Sur la deuxième réécriture, on va plutôt aborder l’autre facette de ce voyage stupéfiant : la descente. Sur fond acoustique de piano, relevé par de subtiles touches électro plus fracassantes, cette seconde version reflète la mélancolie et le vertige de l’après. Le “réveille-toi” du début du morceau résonne alors avec un sens tout particulier, introduisant un ballet pianoté envoûtant sur lequel se posent les vers si justes et frissonnants de Louis qui, dans ce contexte délicat et éthéré, gagnent d’autant plus en puissance. Les images s’accordent avec celles de la première version mais dévoilent des gestes plus harmonieux, des regards plus apaisés, des membres endoloris et lessivés d’un pic passé, déjà oublié.
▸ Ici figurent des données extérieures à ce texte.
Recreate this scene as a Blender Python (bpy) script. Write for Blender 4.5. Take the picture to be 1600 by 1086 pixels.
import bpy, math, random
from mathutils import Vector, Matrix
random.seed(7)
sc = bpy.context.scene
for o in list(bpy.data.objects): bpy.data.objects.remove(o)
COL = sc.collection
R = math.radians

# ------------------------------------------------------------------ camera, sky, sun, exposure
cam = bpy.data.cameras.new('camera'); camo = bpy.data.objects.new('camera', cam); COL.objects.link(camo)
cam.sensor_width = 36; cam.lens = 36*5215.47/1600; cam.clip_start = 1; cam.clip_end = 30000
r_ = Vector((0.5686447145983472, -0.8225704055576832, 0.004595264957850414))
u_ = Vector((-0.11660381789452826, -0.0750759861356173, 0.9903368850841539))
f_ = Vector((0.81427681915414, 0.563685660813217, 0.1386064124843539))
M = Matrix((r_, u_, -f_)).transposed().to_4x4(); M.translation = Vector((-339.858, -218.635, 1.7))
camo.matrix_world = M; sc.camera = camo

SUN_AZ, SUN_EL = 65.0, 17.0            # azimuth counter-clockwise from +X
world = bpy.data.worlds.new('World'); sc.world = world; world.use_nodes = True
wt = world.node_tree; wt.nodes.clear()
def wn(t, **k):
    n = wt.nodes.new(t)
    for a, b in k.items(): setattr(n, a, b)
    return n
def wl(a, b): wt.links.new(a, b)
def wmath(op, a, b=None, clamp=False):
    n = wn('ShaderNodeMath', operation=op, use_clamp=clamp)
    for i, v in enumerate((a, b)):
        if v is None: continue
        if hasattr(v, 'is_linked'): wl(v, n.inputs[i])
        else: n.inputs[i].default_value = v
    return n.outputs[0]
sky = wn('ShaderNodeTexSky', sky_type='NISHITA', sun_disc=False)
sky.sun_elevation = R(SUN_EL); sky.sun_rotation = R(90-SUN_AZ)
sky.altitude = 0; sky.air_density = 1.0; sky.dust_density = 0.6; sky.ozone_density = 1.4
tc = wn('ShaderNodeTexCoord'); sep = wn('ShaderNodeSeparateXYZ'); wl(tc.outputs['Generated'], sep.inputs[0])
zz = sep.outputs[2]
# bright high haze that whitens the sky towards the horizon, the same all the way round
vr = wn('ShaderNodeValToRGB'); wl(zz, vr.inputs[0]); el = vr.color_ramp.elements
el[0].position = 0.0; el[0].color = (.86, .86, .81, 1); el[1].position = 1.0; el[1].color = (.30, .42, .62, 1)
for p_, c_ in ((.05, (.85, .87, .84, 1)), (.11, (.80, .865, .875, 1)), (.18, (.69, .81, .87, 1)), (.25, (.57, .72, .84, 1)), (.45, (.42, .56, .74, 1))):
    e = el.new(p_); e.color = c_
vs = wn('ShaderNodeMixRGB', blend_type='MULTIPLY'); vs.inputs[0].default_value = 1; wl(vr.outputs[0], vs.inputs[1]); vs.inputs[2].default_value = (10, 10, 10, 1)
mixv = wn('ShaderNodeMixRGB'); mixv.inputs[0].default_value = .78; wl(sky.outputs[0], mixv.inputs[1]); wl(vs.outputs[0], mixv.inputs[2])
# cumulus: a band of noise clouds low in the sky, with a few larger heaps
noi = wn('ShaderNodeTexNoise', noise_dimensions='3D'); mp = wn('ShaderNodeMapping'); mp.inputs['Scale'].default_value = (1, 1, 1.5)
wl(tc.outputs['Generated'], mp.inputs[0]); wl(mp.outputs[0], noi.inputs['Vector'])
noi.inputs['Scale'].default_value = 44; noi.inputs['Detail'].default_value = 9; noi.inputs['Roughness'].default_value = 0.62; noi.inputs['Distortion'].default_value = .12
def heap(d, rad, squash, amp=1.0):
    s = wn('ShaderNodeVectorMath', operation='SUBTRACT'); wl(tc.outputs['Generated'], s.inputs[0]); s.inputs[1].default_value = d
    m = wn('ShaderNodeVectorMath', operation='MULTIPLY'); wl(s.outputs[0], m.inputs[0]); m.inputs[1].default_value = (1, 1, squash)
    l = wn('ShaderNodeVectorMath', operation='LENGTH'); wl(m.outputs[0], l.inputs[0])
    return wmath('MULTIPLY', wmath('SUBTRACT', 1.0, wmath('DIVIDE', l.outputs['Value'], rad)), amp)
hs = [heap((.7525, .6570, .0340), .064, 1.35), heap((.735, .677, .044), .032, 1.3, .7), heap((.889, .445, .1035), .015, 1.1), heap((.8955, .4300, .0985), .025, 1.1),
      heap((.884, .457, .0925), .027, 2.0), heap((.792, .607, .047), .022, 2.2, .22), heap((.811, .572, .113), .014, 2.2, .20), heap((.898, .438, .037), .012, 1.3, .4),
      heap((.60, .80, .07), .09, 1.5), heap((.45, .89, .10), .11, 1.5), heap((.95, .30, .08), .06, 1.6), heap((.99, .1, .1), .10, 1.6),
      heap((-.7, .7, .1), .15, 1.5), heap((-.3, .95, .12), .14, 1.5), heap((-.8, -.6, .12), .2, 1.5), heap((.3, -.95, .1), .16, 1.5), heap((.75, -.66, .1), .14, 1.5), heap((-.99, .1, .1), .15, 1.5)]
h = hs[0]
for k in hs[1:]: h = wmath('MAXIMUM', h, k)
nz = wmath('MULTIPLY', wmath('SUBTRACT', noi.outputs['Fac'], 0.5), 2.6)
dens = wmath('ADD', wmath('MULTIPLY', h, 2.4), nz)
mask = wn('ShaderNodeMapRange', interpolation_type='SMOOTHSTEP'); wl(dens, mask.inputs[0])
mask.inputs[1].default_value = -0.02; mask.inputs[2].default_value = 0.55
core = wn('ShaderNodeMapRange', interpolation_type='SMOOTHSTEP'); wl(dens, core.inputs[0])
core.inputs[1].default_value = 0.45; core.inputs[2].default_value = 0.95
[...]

L’alliage du sonore et du visuel se voit donc une nouvelle fois brillamment exploité par les esprits pointus d’un collectif à la créativité débordante, qui parvient à associer les médiums de notre époque à une poésie intemporelle, à la fois personnelle et universelle. En résultent des trésors de musicalité qui marquent indéniablement cette année 2020 particulière, qui se retrouve facilement au cœur des questionnements sociétaux, existentiels et relationnels de Glauque.